**Directions:** Write out each line in which the string "scene" is present.

**Dataset excerpt:**
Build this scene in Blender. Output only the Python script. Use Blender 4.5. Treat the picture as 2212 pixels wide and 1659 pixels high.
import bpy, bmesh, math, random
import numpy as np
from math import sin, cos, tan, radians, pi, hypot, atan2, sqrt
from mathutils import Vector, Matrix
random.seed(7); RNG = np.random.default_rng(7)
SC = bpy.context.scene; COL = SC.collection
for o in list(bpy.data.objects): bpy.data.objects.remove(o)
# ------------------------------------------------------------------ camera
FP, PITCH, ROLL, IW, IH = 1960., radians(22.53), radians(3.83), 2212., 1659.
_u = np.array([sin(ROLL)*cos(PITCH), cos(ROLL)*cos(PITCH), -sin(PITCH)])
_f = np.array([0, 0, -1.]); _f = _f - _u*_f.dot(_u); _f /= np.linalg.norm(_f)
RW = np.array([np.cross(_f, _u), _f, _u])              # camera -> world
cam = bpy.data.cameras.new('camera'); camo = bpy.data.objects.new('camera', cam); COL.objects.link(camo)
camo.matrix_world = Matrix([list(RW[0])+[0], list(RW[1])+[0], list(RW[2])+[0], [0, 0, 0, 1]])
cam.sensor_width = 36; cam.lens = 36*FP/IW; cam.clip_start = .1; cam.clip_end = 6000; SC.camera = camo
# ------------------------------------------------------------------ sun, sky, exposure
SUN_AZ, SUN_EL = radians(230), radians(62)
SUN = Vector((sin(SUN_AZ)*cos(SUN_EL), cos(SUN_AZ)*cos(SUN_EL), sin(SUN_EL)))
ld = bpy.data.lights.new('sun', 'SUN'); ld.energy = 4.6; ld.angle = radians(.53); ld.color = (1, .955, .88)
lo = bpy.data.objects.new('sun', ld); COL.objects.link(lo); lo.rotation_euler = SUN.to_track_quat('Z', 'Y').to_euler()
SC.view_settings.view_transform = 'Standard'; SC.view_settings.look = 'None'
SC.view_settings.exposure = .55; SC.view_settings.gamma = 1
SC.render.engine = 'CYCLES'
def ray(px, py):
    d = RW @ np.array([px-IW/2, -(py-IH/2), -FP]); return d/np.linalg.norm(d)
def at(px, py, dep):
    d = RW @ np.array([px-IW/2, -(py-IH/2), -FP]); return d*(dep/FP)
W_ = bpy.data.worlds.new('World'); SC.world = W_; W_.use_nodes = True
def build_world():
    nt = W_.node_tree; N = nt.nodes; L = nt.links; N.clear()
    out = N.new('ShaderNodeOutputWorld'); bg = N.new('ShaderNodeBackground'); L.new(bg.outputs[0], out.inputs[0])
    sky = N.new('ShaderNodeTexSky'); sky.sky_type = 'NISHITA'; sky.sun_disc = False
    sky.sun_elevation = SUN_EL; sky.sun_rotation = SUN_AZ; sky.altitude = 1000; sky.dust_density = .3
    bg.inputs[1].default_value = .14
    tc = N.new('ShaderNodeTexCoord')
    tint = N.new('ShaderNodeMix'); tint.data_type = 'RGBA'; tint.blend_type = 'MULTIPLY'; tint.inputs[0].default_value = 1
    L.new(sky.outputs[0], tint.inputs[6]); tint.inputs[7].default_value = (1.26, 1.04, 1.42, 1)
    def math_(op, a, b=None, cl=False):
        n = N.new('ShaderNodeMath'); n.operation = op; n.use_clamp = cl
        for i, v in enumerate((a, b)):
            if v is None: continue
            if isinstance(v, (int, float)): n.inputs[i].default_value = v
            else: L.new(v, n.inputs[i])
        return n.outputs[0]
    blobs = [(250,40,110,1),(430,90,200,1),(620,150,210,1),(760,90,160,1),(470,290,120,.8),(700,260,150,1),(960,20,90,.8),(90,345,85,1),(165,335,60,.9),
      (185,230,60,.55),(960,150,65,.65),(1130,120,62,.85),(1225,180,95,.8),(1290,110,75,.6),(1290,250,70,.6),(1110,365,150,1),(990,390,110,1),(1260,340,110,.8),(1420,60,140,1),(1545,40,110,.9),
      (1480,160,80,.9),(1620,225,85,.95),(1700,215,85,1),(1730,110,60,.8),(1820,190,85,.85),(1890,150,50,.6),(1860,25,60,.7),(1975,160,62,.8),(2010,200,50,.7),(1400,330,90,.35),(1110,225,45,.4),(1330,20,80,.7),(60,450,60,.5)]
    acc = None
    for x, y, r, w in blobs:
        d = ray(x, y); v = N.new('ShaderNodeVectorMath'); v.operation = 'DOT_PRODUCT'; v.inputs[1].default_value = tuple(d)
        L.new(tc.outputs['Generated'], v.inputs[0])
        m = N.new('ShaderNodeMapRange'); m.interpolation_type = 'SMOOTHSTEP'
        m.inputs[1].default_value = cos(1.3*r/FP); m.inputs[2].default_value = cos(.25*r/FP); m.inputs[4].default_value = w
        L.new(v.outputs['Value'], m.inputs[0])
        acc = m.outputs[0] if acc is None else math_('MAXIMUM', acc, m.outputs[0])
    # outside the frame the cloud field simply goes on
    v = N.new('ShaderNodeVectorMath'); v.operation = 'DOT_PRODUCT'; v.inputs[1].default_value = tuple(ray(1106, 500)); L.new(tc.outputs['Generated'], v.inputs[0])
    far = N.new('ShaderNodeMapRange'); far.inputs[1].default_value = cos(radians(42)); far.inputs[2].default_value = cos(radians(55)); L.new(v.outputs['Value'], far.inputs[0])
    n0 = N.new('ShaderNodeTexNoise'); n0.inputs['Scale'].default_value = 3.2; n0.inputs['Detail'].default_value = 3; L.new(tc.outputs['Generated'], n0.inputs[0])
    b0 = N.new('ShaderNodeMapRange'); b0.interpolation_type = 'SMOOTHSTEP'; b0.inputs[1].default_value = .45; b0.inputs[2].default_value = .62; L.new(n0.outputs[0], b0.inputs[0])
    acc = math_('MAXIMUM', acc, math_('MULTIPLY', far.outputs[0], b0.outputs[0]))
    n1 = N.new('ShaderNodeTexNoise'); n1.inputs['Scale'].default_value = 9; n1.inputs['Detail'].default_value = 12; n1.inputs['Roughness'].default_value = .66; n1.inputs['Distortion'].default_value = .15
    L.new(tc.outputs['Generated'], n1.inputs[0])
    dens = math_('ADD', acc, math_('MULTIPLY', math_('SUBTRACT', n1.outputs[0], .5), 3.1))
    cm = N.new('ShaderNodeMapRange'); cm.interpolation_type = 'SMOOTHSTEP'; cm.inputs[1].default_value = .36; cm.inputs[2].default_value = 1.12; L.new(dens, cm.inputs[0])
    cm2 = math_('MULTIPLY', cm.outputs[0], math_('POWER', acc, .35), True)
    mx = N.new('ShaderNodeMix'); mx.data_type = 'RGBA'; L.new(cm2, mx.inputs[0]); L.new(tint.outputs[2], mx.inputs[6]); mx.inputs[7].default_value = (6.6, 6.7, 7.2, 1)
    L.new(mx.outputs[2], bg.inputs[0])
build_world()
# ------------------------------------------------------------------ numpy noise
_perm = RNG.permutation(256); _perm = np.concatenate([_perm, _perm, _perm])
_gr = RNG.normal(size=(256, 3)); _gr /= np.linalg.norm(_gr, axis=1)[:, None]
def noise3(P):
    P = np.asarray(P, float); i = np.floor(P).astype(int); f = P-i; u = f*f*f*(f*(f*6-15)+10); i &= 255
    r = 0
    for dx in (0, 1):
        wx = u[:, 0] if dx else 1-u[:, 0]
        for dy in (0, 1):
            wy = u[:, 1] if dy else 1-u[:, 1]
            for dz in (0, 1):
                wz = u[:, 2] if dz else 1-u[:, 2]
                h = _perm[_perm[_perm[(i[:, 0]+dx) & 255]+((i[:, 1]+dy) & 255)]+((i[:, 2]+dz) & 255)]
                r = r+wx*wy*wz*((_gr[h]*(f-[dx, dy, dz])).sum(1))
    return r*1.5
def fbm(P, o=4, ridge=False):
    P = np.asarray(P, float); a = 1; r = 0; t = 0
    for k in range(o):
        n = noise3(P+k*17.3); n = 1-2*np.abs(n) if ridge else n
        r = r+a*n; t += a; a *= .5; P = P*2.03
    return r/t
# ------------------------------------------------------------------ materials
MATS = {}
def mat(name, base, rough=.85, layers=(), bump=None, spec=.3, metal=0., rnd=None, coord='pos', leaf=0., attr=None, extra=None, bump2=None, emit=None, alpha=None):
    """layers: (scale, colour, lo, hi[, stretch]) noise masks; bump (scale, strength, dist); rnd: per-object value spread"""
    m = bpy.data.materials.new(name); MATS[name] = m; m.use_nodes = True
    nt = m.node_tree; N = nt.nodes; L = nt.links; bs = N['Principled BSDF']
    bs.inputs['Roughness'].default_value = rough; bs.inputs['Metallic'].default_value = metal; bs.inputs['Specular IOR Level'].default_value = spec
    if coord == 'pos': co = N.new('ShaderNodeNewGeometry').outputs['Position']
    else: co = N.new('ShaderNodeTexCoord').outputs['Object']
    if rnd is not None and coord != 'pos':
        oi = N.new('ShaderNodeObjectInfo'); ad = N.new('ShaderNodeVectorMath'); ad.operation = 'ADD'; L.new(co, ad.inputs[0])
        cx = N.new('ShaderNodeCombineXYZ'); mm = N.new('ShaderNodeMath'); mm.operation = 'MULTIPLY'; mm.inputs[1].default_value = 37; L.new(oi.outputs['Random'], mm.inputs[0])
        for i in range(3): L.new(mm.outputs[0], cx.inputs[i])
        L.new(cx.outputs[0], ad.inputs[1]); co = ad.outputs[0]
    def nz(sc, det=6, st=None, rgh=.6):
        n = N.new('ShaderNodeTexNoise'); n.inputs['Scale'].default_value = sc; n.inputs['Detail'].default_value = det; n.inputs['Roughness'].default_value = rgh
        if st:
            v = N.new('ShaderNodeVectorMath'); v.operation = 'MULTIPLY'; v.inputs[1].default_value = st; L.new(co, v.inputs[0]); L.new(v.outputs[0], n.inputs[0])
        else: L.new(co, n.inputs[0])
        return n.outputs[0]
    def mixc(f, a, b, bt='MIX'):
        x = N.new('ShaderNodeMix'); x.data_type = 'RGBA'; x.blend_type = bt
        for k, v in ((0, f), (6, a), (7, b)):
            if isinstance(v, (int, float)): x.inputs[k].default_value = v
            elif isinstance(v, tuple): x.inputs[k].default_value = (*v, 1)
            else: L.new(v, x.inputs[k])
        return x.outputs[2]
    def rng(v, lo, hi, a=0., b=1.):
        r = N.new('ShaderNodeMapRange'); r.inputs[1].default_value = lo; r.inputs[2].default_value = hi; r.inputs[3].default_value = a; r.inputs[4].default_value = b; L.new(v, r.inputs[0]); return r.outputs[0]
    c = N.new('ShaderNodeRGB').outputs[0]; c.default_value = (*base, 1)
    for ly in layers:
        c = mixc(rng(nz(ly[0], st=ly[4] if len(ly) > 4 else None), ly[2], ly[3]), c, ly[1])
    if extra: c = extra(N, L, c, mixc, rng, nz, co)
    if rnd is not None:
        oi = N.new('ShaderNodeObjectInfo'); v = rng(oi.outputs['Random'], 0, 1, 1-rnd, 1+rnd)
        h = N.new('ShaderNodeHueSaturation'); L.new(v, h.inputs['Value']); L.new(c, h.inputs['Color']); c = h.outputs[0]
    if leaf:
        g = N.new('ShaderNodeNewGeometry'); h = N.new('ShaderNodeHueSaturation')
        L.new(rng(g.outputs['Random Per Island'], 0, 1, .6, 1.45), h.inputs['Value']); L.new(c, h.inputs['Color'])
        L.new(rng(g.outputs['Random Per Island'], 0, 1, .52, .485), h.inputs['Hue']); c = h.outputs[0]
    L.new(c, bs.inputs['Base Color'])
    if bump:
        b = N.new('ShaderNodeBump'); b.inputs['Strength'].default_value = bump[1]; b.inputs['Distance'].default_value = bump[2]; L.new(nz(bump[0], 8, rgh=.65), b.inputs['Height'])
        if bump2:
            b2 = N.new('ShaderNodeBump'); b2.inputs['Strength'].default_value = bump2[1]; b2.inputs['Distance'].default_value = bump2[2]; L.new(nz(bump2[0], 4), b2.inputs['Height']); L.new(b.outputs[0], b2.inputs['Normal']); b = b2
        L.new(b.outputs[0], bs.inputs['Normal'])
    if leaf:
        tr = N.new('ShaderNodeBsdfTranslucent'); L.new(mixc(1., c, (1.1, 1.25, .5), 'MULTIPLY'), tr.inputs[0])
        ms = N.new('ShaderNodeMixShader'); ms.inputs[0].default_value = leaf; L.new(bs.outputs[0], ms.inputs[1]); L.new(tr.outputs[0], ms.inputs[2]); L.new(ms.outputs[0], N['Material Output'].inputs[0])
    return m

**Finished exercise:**
Build this scene in Blender. Output only the Python script. Use Blender 4.5. Treat the picture as 2212 pixels wide and 1659 pixels high.
SC = bpy.context.scene; COL = SC.collection